Hundreds of unaccompanied Gambian minors, children under 18 years, in Italy are benefiting from free education that could eventually see them easily integrated in Europe and be absorbed into the job market.

Palermo, the capital city of Sicily, is piloting an educational programme dedicated to building the potentials of unaccompanied young refugees in various disciplines, both vocational and academic.

With this education, hundreds of Gambian minors, among other nationalities, are beginning to find their feet in a community that welcomes them after a journey that could have robbed them of their lives.

Clelia Bertoli, a teacher at one the schools piloting the programme, said many of the students, the minors, mostly boys, who arrived in Italy burdened by personal and collective tragedies such as abuse and torture, have now found some space to live their dreams again.

“The services for adult education in Sicily have been given the responsibility of providing a ‘first educational reception’ to the many migrants who attempted the Mediterranean route,” she said.

She noted that Sicily Island is probably the region with the highest number of migrant centres in Europe.

The young refugees are taught Mathematics, Science, Italian, Technology, History, Geography, Citizenship and English language and, upon successful completion, they would be awarded a Middle School Diploma.

Bubacarr, a Gambian minor undergoing the programme and wished to be identified by his first name only, said he is trying his best to have the middle school diploma because without it, he, like other refugees, would not be employed in the regular job market.

Another Gambian minor, Muhammed, a 16-year-old, said he intends to have the diploma so he could use it to study up to university level.

A report by an Italian organisation, Centri Provinciali per l’Istruzione degli Adulti (CPIA), said even though the young refugees are in a growing danger of being exploited or forced into prostitution, they “generally possess great energy and a strong desire to grow and learn”.

“It will be difficult to turn them back: their destiny is to remain in the country where they landed,” the report said.  “Therefore, establishing a welcoming education should be a fundamental element of the entire reception system.
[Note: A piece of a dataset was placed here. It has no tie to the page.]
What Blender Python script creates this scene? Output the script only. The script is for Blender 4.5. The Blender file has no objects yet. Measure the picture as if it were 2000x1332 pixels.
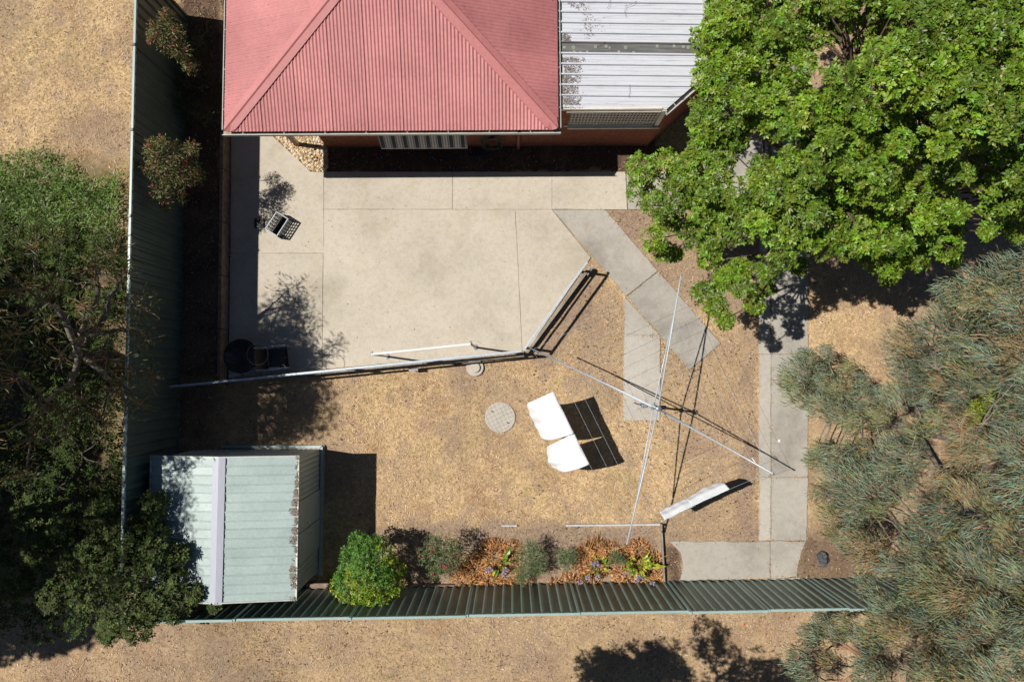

Such a system, depending on how it is conceived, can have very different outcomes: it can lend itself to becoming a hotbed of marginalisation or a workshop for citizenship.”

The CPIA report pointed out that at a first instance, the arrival of migrants is likely to be an unbearable burden for the area that receives them.  Later on, the arrival of the refugees could become an extraordinary occasion for collective growth, both spiritual and material.